Question

A $12.5\, eV$ electron beam is used to bombard gaseous hydrogen at room temperature. It will emit :

• A. 2 lines in the Lyman series and 1 line in the Balmar series
• B. 3 lines in the Lyman series
• C. 1 line in the Lyman series and 2 lines in the Balmar series
• D. 3 lines in the Balmer series

Answer 1

The Correct Option is A

To solve this problem, we need to understand the energy transitions in the hydrogen atom and how they relate to the emission series like the Lyman and Balmer series. The key here is to determine which electronic transitions are allowed given a particular energy level of excitation.

When a gaseous hydrogen atom is bombarded with a $12.5\, eV$ electron beam, the electrons in the hydrogen atoms are excited to higher energy levels. To understand the possible transitions, let's recall the energy levels of hydrogen atoms, given by the formula:

\(E_n = - \frac{13.6}{n^2}\, eV\), where \(n\) is the principal quantum number.

For hydrogen:

• The ground state energy (\(n=1\)) is \(-13.6\, eV\).
• The first excited state (\(n=2\)) energy is \(-3.4\, eV\).
• The second excited state (\(n=3\)) energy is \(-1.51\, eV\).
• The third excited state (\(n=4\)) energy is \(-0.85\, eV\).

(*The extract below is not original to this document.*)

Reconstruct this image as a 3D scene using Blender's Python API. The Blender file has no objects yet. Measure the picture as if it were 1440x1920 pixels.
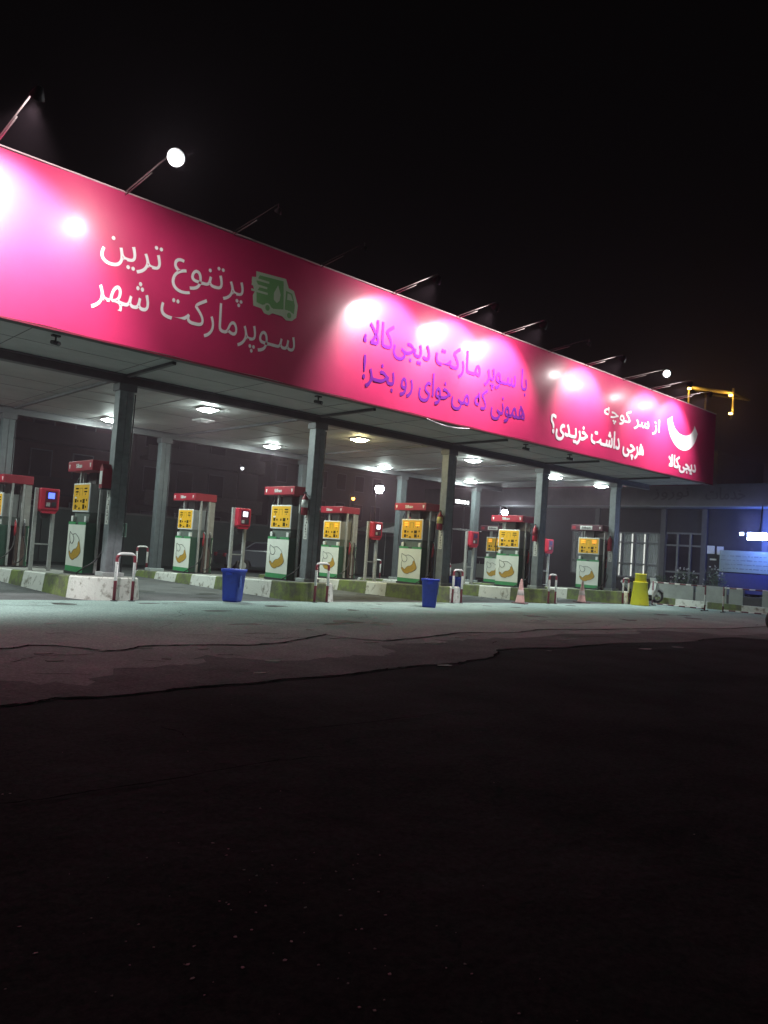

When the electron beam with energy 12.5 eV interacts with hydrogen atoms at the ground state:

The energy of the electron beam is enough to excite the hydrogen atom up to level \(n=3\) because:

• Energy to excite from \(n=1\) to \(n=2\) is \(10.2\, eV\) (from \(-13.6\, eV\) to \(-3.4\, eV\)).
• Energy to excite from \(n=1\) to \(n=3\) is \(12.09\, eV\) (from \(-13.6\, eV\) to \(-1.51\, eV\)).

Therefore, the excitation to \(n=3\) is possible but not to \(n=4\) (requires \(12.75\, eV\)).

From \(n=3\), the electron can transition back down to \(n=1\) and \(n=2\):

• The transition \(n=3 \to n=1\) emits a line in the Lyman series.
• The transition \(n=3 \to n=2\) emits a line in the Balmer series.
• The transition \(n=2 \to n=1\) emits another line in the Lyman series.

Thus, the correct answer is "2 lines in the Lyman series and 1 line in the Balmar series". This matches the provided option.